Despite having no courtroom experience, Baylor determines to bring the insurance giant to justice, and his sense of purpose is only deepened by Donny’s death, which could have been avoided had he received the bone marrow transplant his insurance pay-out should have covered. However, if he’s to succeed he must overcome the experience and underhand tactics of hotshot lawyer Leo Drummond (Jon Voight) and his team. Now, Drummond is a typical Hollywood lawyer: good hair, expensive suits and a cynical know-it-all attitude — Drummond’s got it all, which means, of course, that he’s ripe for a fall.

The Rainmaker is surprisingly old-fashioned when it comes to the twists and turns of the court case.

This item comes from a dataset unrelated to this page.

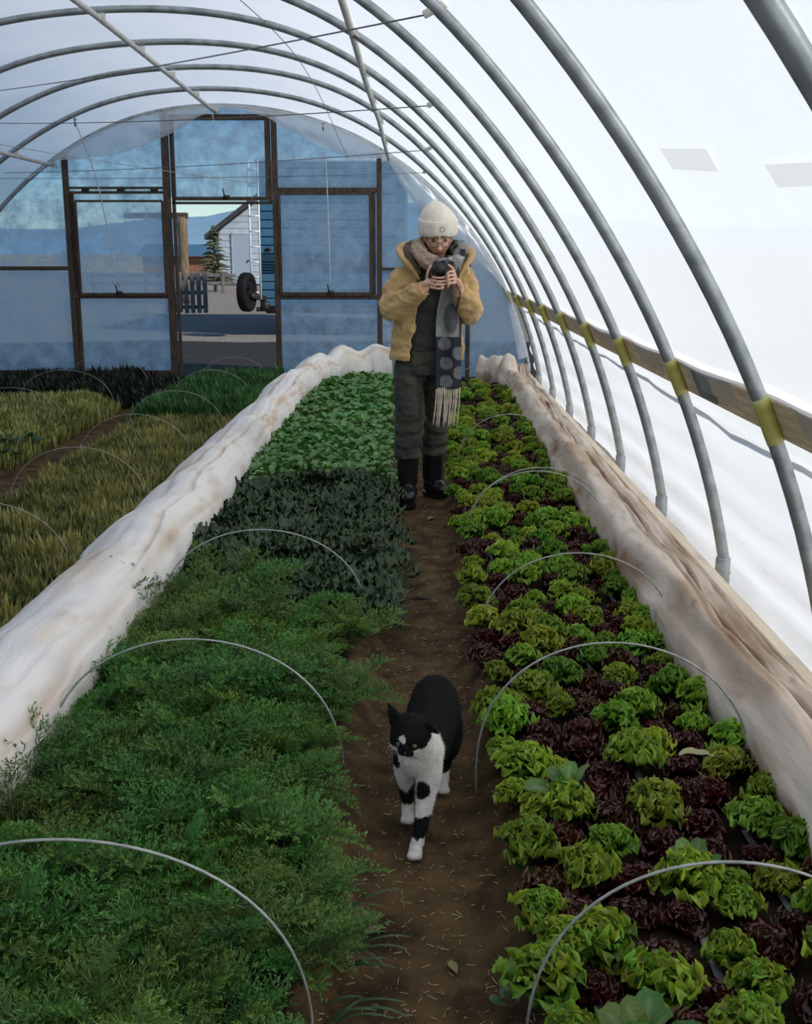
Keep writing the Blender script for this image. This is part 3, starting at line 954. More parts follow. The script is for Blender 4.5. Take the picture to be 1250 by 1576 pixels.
for k, yy in enumerate([8.9, 10.3, 11.7]):
    wire_hoop('%s thin wire hoop over the bed at the far left, past the side path' % names[k], yy, -3.7, -2.8, .40, GR, r=.0019)
# ================================================================== THE WOMAN
M['skin'] = mat('skin', (1, 1, 1), (.86, .82, .80), scale=30, rough=.5, attr=True)
M['jacket'] = mat('tan_jacket_cloth', (.45, .285, .11), (.58, .38, .155), scale=9, rough=.85, bump=.35, bscale=38, sheen=.15)
M['lining'] = mat('brown_lining', (.075, .050, .036), (.12, .085, .06), scale=14, rough=.9, bump=.4)
M['overall'] = mat('dark_olive_cloth', (.022, .024, .020), (.036, .038, .031), scale=10, rough=.85, bump=.35, bscale=40)
M['trouser'] = mat('olive_trouser_cloth', (.028, .030, .020), (.046, .048, .034), scale=8, rough=.85, bump=.4, bscale=30)
M['boot'] = mat('black_rubber_boot', (.008, .008, .010), (.014, .014, .016), scale=12, rough=.28)
M['knit'] = mat('cream_knit', (.78, .70, .57), (.90, .83, .71), scale=26, rough=.95, bump=.6, bscale=120, stretch=(1, 1, .35), sheen=.2)
M['scarf'] = mat('scarf_wool', (1, 1, 1), (.78, .76, .74), scale=60, rough=.95, bump=.5, bscale=160, attr=True)
M['fringe'] = mat('scarf_fringe', (.46, .39, .30), (.60, .52, .42), scale=40, rough=.95)
M['hair'] = mat('brown_hair', (.13, .07, .032), (.26, .15, .075), scale=40, rough=.5)
M['black'] = mat('black_plastic', (.006, .006, .007), (.011, .011, .012), scale=20, rough=.4)
M['screen'] = mat('grey_glass', (.20, .21, .22), rough=.15)
M['frame_gold'] = mat('thin_metal_frame', (.16, .10, .055), rough=.3, metal=.8)
gl, gN, gLk, gO = new_mat('lens_glass')
g1 = gN.new('ShaderNodeBsdfTransparent'); g2 = gN.new('ShaderNodeBsdfGlossy'); g2.inputs['Roughness'].default_value = .05
g3 = gN.new('ShaderNodeMixShader'); g3.inputs[0].default_value = .10
gLk.new(g1.outputs[0], g3.inputs[1]); gLk.new(g2.outputs[0], g3.inputs[2]); gLk.new(g3.outputs[0], gO.inputs['Surface'])
M['lens'] = gl
M['eye'] = mat('eye', (.05, .03, .02), rough=.2)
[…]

Even allowing for artistic — or should that be commercial? — licence, the unfolding court case bears little relation to events in the real world. It’s inconceivable, for example, that an experienced lawyer such as Drummond would ever ask a question of the plaintiff to which he didn’t know the answer, but when he asks Dot Black what she intends to do with the $10 million she is suing the insurance company for, she snaps back ‘give it all to charity’ thus immediately scoring points with the jury for her side. A last minute witness is produced, appearing at the doors to the courtroom as if she had just that moment materialised; last minute, undisclosed evidence is also produced, much to the outrage of the defence, and finally permitted as evidence following the discovery by the prosecution of an obscure precedent. All that’s missing is a witness box confession and the judge despairingly throwing the gavel over his shoulder when the tumultuous crowd fails to respond to his frantic hammering.

Despite this over-reliance on genre cliches, The Rainmaker does provide an acceptable level of entertainment. It’s true that it’s cluttered with extraneous detail (Lord only knows what the rumoured original 6 hour cut would have been like), but every now and then a scene comes along that galvanises the plot and draws the audience in. Most of these involve the thrust and parry of new boy Baylor and arrogant hot-shot Drummond, and Voight is wonderfully smarmy as the unscrupulous old hand who’s not above resorting to phone-tapping to get the result he wants.

While there are no real surprises in The Rainmaker, it’s probably worth a look if you’re in an undemanding frame of mind and can overlook the fact that it was written by the same man who gave the world The Godfather movies. Perhaps, like Rudy Baylor, Francis Ford Coppola needed money badly enough to take on any project. Either way, he was punching below his weight, which is perhaps why there’s no real sense of integrity about any of it, just the overwhelming feeling of a number of highly skilled and versatile professionals simply going through the motions.